There was some very good reporting done in Arizona newspapers at the time (unlike today) explaining in great detail how Arizona had become overly dependent upon the transaction privilege tax (sales tax) over the years, and editorial opinions argued for Arizona to adopt a "market basket approach" of mixed revenue sources including sales tax, income tax, property tax, and varied excise taxes to even out state revenues during a period of economic downturn. (I would encourage our newspaper reporters to revisit their reporting from 2003. It is still relevant.)
A number of recommendations were made by the Citizen Finance Review Commission in 2003 that went largely ignored by the state legislature (except for some recommended tax cuts) as tax revenues began to recover from a growing housing bubble (Arizona home values nearly doubled in value between 2001 and 2007 during a period of speculative hyperinflation) and the credit bubble (consumer credit/home equity spending) eliminated any sense of urgency to reform Arizona's tax and spending policies.
The increased tax revenues from the real estate bubble and credit bubble instead led legislators to become complacent. They started believing their own political rhetoric that the economy was expanding and would continue to do so indefinitely. This led the legislature to eliminate or suspend more taxes and to enact an income tax cut of 10% over two years (2006-07), the largest tax cut in Arizona history. Governor Napolitano, who should have known better, signed off on this tax cut.
It was apparent to many economists that the real estate bubble was already beginning to deflate in the second half of 2006. And yet, while the real estate bubble eventually burst in 2007 leading to the Second Bush Recession by the end of the year (December 2007 to the present), the legislature in 2007 failed to cancel the second half of the income tax cut, lying to themselves that the worst was already over and the economy would quickly recover. Their foolishness ensured a burgeoning state budget deficit as the economy entered into what is now a steep and projected to be prolonged recession, if not a depression.
The budget shortfall in FY 2008 mirrored nearly exactly the amount of the 2006 income tax cut. Without the income tax cut, there would not have been a shortfall in FY 2008, and the shortfalls in subsequent state budgets would have less impact.
When the credit markets collapsed in September 2008, this accelerated the loss of transaction privilege tax (sales tax) revenue on which Arizona remains overly dependent – even more so today than during the last economic downturn in 2001-03. No lessons have been learned, and the problem has been allowed to fester and to become malignant. There has been an abject failure of leadership by all of our elected officials in Arizona.
Arizona's tax and spending policies have been skewed by a "false economy" of rapid population growth, a "dot com" bubble, a real estate bubble and a credit bubble over the past two decades. Our tax and spending policies are no longer based upon any economic realities or actual needs. These policies have also been perverted by a political and economic ideology.
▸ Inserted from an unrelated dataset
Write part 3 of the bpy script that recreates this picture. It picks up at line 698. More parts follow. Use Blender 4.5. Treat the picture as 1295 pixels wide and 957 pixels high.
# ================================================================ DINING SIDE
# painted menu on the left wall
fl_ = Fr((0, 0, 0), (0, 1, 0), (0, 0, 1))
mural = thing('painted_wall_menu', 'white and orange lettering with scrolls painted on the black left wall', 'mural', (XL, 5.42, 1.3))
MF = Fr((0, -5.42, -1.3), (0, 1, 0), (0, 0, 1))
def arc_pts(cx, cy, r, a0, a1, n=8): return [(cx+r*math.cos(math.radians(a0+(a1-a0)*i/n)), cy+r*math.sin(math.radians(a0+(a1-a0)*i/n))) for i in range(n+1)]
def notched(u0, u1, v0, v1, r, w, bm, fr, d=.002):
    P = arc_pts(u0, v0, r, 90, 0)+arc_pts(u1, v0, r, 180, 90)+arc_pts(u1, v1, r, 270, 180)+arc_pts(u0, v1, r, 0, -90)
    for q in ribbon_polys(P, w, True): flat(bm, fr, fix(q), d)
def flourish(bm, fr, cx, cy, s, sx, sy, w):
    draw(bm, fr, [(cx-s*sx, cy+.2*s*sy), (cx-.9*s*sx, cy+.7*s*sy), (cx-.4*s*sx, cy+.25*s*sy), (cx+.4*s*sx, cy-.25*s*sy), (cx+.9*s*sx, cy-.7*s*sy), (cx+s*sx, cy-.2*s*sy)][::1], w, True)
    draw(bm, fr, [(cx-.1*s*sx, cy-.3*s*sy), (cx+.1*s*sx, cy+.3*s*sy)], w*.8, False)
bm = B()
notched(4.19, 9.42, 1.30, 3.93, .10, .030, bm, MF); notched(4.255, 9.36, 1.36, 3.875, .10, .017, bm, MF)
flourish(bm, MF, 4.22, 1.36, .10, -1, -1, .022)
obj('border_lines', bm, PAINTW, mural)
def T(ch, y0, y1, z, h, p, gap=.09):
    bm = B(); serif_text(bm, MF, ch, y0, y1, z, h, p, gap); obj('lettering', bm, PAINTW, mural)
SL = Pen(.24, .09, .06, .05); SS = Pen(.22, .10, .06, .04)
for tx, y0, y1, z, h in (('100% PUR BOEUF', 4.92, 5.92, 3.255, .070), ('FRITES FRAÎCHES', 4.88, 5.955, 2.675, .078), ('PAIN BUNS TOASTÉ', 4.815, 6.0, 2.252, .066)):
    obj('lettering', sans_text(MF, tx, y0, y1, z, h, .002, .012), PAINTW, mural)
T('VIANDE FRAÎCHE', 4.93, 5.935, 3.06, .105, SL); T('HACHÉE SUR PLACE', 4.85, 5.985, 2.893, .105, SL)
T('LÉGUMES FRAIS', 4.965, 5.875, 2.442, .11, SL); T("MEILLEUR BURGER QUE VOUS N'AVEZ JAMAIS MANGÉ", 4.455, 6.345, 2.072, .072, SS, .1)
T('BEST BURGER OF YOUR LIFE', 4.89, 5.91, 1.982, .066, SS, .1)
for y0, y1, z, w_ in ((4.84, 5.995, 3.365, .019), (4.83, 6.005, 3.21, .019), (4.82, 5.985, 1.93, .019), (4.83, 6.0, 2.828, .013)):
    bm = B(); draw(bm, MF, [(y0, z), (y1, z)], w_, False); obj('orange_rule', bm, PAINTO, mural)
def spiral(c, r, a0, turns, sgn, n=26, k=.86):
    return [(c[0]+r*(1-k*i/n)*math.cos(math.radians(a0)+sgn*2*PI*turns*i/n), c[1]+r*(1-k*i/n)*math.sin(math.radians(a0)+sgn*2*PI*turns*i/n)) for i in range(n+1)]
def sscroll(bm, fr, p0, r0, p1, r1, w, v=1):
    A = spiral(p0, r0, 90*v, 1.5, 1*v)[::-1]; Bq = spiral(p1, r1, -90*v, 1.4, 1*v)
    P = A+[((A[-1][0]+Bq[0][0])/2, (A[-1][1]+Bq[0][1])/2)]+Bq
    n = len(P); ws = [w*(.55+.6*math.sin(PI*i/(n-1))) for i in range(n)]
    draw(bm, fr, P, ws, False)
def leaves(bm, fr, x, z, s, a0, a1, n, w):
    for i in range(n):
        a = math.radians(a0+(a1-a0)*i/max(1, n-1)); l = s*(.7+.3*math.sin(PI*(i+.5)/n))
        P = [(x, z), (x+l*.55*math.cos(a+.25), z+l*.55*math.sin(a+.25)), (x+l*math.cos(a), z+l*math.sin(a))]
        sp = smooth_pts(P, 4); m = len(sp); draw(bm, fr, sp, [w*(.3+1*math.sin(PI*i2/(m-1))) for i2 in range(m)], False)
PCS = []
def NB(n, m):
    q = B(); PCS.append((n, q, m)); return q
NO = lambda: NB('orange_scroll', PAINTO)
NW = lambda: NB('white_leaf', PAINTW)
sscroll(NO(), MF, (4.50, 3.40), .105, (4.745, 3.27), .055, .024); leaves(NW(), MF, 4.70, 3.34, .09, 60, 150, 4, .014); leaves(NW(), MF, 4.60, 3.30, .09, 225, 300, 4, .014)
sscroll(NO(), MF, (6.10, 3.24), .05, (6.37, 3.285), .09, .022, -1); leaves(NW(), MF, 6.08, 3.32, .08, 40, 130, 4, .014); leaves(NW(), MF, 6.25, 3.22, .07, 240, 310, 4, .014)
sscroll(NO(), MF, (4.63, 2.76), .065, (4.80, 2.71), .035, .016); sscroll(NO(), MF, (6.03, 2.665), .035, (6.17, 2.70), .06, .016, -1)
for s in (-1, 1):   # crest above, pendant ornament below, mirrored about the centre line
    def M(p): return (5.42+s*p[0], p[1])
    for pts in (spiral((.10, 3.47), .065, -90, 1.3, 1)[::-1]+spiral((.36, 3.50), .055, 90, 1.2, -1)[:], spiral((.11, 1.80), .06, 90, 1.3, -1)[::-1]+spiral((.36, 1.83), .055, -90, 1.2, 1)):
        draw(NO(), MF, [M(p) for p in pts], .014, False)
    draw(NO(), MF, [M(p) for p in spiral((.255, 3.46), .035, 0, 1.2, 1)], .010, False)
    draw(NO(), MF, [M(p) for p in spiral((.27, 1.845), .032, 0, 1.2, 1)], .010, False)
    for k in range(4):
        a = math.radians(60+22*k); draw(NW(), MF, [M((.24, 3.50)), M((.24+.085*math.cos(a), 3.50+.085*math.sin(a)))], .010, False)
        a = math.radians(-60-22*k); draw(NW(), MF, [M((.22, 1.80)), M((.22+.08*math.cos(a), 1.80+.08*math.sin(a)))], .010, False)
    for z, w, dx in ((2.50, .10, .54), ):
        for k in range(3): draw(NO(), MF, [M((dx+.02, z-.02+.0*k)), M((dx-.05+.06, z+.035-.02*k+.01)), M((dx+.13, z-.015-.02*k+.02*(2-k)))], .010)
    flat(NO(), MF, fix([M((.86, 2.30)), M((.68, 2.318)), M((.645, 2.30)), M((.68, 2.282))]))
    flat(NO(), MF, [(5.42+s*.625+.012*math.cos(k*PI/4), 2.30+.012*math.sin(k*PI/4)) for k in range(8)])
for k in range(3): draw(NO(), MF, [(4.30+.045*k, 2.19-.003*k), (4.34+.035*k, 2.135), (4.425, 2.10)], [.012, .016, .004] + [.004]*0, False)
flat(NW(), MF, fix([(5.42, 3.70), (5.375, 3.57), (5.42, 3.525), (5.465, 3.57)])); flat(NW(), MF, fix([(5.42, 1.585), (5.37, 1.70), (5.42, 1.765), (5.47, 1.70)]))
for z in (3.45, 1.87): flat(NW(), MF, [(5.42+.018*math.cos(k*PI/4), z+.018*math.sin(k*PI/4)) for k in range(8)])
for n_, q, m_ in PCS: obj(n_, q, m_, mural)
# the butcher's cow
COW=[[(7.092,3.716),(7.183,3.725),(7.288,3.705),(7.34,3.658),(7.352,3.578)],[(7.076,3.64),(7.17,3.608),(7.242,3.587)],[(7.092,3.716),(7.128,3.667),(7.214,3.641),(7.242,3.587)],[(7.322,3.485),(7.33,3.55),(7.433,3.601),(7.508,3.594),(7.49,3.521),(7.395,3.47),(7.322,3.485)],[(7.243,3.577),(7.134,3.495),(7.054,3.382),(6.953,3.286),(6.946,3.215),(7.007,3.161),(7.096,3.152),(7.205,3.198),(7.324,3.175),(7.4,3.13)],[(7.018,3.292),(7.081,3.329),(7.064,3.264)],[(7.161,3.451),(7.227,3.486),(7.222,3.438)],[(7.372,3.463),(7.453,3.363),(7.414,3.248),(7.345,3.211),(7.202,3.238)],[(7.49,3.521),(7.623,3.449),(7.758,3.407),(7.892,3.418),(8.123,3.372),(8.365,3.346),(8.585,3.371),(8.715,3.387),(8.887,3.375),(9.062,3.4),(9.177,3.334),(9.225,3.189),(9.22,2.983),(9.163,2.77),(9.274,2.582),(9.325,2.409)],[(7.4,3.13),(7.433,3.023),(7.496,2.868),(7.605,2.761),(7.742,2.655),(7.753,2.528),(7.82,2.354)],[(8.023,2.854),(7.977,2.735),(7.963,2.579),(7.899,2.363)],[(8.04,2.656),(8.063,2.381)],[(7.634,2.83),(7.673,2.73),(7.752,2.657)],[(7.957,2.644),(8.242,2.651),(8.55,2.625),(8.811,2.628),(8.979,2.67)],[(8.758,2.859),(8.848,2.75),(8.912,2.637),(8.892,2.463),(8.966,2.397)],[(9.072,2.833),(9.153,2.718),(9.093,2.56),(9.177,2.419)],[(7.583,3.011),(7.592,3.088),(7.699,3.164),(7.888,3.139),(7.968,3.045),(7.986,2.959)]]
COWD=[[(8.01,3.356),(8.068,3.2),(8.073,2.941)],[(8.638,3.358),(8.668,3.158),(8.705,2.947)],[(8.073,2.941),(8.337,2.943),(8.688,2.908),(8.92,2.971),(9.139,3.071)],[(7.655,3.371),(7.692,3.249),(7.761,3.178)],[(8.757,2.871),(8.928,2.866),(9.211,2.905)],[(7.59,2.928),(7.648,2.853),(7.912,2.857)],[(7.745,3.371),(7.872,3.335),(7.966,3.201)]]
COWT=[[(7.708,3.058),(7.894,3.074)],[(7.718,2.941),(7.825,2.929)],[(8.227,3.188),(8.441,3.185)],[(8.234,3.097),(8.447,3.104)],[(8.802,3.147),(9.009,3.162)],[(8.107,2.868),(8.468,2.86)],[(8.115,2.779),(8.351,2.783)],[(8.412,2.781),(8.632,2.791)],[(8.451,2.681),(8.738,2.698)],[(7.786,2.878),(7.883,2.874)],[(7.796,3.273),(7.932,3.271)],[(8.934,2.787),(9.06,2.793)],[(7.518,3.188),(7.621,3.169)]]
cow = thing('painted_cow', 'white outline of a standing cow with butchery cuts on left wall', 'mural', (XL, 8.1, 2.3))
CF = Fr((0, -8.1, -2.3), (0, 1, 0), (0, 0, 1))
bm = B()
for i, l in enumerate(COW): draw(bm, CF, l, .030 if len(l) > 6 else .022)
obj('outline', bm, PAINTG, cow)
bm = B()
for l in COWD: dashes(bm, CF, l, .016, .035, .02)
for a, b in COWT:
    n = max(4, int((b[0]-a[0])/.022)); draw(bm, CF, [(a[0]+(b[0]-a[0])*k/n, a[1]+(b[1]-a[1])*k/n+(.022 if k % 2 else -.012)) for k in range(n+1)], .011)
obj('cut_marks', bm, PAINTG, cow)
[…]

The current budget crisis does not call for the knee-jerk reaction by conservatives to cut spending to the bone and then to cut some more. This does nothing to address the fundamental underlying problems of Arizona's tax and spending policies. I was encouraged by Jan Brewer's comments in early December (from which she has since backed off) that everything has to be on the table. "Raising taxes, of course, is an option," she said. Brewer won't rule out tax hikes to fix budget
It is rare that I find myself in agreement with Jan Brewer, but she was absolutely right: Everything must be on the table, including adjustments to tax exemptions, tax credits and tax rates. Take the recommendations of the Citizen Finance Review Commission from 2003 off the shelf and dust them off. Seat a new commission to follow-up on their work if necessary. Everything needs to be reexamined and reevaluated based upon economic realities and actual needs, not skewed by a "false economy" of bubbles and an unsustainable policy of rapid population growth. This is going to require sound economics based upon scientifically observable facts, not blind faith in a failed and entirely discredited political and economic ideology. It is time for everyone to leave the failed and entirely discredited trickle-down supply-side laissez-fair political and economic ideology of the past 30 years in the trash receptacle by the door, and to start behaving like rational reasoning adults.
As President Barack Obama quoted from the Biblical passage in his Inaugural Address, it is time for us to leave our childish ways behind. Let's get real about the Arizona budget crisis.